I think therefore iLearn: using iPads effectively in the classroom

 iLearn Anywhere identified ways of enhancing student learning outcomes in literacy and numeracy

The argument for and against the use of technology in the classroom has been heating up in the media recently with some schools even banning the use of devices on certain days.   While there is always the potential for technology and other tools to become a distraction for students, Catholic Education’s iLearn Anywhere program found that technology can be a great tool to support student learning.

 Since 2014, eight primary schools in the Diocese of Parramatta have been engaged in a one-on-one iPad program to support student learning. The project commenced with Year 4 students being provided with individual access to an iPad Air for their educational use at home and school and the program continued into Year 5 and Year 6 with the same group of students. Now in its final year, the program involving 500 students has enabled a personalised approach to learning, provided equitable access to technology and greater flexibility with students learning anywhere and anytime.

iLearn Anywhere identified ways of enhancing student learning outcomes in literacy and numeracy when using iPads as a digital learning tool in English, Mathematics and other key learning areas. It also informed best practice in learning and teaching in technology-rich environments in primary classrooms and the potential value of extending digital learning to the home environment.

 Teaching Educator Nicole Sprainger said one of the key benefits of the program was the ability to personalise learning.

‘Teachers can more easily allow students to access learning content using video and audio applications as well as via textbooks,’ Nicole said. ‘Students with particular learning needs can utilise a diverse range of applications to create products of their learning for example movies, podcasts and screencasts, which is of benefit, for example, to those students who find it difficult to communicate in writing.’

Although the students have remained fairly constant over the program there have have been many new teachers joining the program each year. Research into the effective integration of ICT into classroom learning programs suggests that professional learning support is essential to help teachers know how best to use technology effectively in the classroom.

During the program, teachers were provided with professional learning support and resources to assist them to successfully incorporate the use of the iPad into classroom learning and teaching, including face-to-face professional learning, in-classroom support and an online course using iTunesU. Teachers also participated in a professional learning community where they shared their strategies and experiences with each other through interschool visits and blogging on the iPads in Learning Blog.

Nicole said that as part of the the iLearn program about 30 teachers per year have benefited from a variety of professional learning opportunities including face to face days, in-classroom coaching, collegial visits and a ‘teach-meet’.
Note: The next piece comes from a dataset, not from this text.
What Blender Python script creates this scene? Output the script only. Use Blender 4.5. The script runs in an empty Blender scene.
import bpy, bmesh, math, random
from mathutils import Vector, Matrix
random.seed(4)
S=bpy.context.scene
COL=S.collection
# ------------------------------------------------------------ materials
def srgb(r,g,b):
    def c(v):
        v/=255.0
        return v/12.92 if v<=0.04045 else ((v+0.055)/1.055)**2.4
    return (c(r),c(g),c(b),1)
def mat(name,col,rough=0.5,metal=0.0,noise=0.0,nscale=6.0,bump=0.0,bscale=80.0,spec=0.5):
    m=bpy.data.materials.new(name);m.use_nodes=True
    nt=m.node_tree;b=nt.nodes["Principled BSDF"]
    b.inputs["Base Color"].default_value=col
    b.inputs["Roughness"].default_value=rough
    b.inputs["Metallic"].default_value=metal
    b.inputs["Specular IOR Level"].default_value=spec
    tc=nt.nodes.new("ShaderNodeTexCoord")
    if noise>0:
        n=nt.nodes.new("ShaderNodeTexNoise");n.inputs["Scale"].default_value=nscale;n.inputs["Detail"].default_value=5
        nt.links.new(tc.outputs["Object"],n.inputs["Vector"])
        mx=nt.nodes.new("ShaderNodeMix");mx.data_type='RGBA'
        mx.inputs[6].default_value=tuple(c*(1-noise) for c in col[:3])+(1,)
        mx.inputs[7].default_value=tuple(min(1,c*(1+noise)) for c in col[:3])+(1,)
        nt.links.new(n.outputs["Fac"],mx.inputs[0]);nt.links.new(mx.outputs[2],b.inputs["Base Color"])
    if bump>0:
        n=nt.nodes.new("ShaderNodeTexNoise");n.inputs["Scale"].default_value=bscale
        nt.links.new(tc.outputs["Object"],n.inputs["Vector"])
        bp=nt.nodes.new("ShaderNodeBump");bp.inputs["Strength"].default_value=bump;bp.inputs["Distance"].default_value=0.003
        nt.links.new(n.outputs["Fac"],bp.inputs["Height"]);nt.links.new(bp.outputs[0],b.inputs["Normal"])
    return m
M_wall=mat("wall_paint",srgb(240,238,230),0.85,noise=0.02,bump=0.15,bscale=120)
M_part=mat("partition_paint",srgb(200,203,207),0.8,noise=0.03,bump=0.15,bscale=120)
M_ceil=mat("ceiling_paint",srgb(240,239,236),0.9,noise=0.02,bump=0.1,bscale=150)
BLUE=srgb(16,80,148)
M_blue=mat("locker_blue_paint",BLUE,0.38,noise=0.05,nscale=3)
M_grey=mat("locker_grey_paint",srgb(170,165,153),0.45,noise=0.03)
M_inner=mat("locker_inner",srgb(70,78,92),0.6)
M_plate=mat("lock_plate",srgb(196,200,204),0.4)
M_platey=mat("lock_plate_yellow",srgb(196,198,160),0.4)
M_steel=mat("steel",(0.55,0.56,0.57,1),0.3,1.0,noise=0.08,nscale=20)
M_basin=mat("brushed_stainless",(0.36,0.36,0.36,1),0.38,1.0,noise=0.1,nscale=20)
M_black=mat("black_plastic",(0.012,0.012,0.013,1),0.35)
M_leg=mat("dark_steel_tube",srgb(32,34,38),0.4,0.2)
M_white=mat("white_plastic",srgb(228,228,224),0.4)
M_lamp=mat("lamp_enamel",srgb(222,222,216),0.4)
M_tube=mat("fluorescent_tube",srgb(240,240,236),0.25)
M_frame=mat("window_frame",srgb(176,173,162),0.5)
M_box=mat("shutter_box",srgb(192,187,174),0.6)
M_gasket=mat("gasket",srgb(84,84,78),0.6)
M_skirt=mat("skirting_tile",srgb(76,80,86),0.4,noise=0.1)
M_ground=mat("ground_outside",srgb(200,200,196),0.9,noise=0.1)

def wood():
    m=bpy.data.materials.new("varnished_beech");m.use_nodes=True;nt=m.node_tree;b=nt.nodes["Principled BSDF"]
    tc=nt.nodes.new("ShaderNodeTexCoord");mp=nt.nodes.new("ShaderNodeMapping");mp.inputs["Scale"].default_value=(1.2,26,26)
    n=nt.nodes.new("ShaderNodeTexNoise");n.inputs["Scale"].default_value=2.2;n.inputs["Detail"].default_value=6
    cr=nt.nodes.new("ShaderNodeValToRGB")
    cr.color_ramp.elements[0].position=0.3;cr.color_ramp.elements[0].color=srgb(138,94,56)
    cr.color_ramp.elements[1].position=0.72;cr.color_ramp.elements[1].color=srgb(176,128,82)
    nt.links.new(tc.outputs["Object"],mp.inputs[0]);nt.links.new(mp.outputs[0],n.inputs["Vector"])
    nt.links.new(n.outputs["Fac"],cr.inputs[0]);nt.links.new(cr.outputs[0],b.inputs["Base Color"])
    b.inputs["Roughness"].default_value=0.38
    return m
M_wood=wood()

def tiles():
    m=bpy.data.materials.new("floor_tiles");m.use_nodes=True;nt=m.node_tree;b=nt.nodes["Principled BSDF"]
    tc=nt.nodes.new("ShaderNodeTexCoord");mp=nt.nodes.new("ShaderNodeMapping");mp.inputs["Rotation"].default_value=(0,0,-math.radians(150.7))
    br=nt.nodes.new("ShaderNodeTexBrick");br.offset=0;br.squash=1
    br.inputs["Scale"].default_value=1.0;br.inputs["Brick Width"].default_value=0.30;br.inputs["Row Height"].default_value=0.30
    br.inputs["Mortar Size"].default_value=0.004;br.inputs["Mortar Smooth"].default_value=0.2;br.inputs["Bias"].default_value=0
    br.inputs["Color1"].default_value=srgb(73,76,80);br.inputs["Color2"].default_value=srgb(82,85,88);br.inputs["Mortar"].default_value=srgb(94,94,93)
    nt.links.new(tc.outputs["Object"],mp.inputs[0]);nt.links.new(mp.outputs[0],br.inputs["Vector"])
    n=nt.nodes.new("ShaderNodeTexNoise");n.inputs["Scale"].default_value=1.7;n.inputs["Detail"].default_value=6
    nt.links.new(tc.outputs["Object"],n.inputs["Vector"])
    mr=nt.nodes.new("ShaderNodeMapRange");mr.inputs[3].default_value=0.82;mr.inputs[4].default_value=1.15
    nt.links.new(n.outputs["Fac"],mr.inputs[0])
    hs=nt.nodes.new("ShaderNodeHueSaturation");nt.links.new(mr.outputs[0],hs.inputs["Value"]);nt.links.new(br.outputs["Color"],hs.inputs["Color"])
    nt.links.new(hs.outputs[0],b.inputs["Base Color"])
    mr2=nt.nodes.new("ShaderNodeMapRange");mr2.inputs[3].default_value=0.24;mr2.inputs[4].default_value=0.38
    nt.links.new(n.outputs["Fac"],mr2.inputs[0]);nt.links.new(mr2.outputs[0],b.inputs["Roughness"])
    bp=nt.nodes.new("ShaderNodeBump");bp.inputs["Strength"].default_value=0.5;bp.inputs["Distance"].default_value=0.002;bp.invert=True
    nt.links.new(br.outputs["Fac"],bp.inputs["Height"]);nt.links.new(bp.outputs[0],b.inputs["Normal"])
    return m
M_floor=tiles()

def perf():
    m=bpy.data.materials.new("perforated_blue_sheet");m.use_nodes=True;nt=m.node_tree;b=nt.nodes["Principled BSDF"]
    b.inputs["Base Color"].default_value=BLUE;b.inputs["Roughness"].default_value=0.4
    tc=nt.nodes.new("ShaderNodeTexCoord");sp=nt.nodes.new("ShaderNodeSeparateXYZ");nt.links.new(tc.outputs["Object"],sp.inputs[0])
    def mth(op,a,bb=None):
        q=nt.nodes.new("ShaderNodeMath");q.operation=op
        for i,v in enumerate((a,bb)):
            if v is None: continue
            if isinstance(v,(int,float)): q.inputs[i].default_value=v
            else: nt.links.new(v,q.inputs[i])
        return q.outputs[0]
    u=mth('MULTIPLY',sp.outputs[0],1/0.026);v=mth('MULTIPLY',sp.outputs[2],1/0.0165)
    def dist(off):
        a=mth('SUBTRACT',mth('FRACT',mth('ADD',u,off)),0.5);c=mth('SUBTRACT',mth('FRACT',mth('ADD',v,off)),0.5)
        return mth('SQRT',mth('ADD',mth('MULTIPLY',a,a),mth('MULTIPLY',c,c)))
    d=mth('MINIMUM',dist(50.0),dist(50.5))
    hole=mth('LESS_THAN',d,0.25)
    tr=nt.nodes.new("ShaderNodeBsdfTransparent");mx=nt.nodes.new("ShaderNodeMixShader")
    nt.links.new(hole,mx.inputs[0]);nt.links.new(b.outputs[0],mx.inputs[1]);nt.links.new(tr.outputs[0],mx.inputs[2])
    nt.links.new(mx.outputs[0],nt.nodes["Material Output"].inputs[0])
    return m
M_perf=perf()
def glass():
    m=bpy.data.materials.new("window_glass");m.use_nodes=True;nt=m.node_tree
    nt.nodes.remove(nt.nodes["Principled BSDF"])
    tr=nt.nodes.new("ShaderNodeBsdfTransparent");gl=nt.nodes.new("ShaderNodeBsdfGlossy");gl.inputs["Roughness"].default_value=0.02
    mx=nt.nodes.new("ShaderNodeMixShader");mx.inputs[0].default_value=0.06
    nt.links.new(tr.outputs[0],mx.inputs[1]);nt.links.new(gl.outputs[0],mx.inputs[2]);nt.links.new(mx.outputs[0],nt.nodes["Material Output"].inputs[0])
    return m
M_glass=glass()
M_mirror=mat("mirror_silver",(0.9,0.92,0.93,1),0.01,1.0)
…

‘We found that even with considerable ongoing professional learning support, many teachers take about 12 months to develop the skills and confidence to recognise the powerful ways the iPad can be utilised to transform learning and teaching,’ Nicole said.

Parents also had opportunities to be engaged with their child’s learning and how they could support their child in using the iPad appropriately at home.

Catholic Education’s Librarian at the Learning Exchange Lisa Nash said the program also helped students develop their Cyberwise skills and knowledge.

‘Students regularly demonstrated mindfulness and ethics about privacy when taking photos or video or re-purposing other people’s information,’ Lisa said. ‘There has been a significant shift towards students creating original content rather than merely being consumers of other people’s content and are learning new ways of communicating respectfully and responsibly as digital citizens.’  

Nicole said the iLearn Anywhere program showed that equitable access to technology for all students was welcomed by both teachers and students.

‘Classroom organisation is enhanced as there is improved continuity and less fragmentation of learning,’ Nicole said. ‘Students no longer have to wait for their next turn to complete tasks.’

The results also indicate that there has also been a blurring of boundaries between home and school with homework becoming an extension of classwork rather than seen as a separate activity. Students also found they were easily able to share what they were learning with their parents.

Initial concerns over whether the iPad could become a distraction to learning were eased with less than 10 per cent of students reporting that they were distracted when using their iPads.

‘Teachers also report that students are generally motivated and engaged, especially if they are given choice in the ways they can communicate their learning,’ Nicole said. ‘The opportunities for peer collaboration provided by the use of Google Drive, and the range of Google Apps for Education also contribute to task-persistence, learning and engagement.’